The shocking proposal was introduced by State Representative Mike Ritze (R-80) during an interview with local news channel KWTV. He claimed there were an estimated 82,000 non-English speaking students in the state, and that Oklahoma should “identify them and then turn them over to ICE to see if they truly are citizens.”

“Do we really have to educate non-citizens?” Ritze added, seemingly unaware that, in 1982, the Supreme Court ruled states must do exactly that. Ritze also seemed unaware that the state’s Department of Education estimates there are only 50,000 English Language Learners in Oklahoma—and that many of them, the Associated Press notes, are likely citizens. Probably that’s because he’s just an extreme racist and not really focusing on the nuances of public policy?

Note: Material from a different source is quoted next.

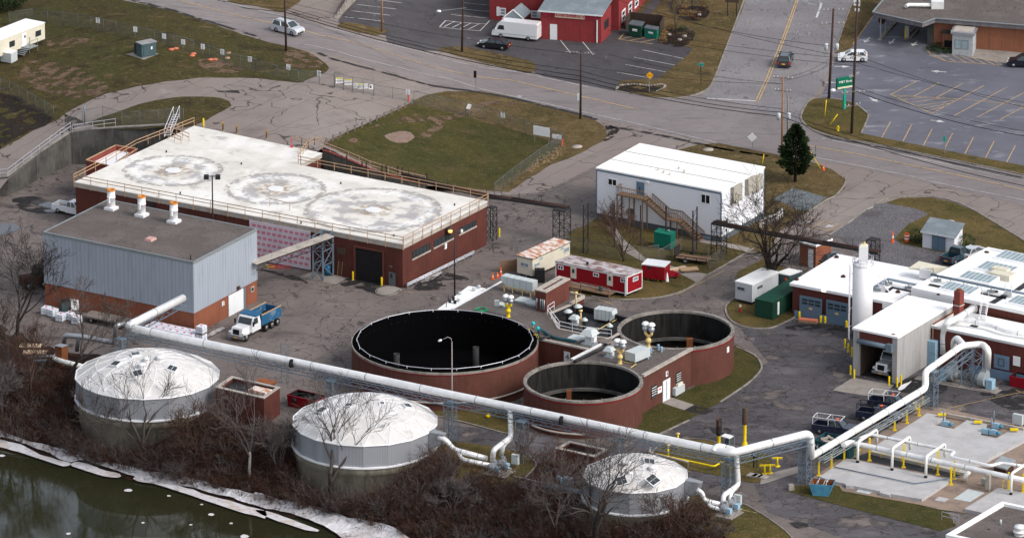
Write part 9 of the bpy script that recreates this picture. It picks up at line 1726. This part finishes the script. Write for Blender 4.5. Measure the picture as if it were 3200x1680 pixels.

Unsurprisingly, Ritze’s fellow lawmakers were quick to put some distance between themselves and their colleague’s proto-fascism.

“On this subject of deporting students, that is not a position that we support,” Republican Platform Caucus co-chair Chuck Strohm told the AP. He added that Ritze’s comments “caught many of us by surprise, because that’s not the direction that we talked about.”

State Schools Superintendent Joy Hofmeister was less diplomatic in her response to the news of Rep. Ritze’s proposal, calling it “utterly shameful” to the AP. She later tweeted “we are better than that.”

In a statement, the Oklahoma ACLU said Ritze’s comment “might be laughable if it weren’t made at the expense of real human beings, common decency, and the United States Constitution.”

According to the AP, Reitz’ proposals are part of a broader debate among state lawmakers as Oklahoma faces an estimated $878 million budget gap for the coming year.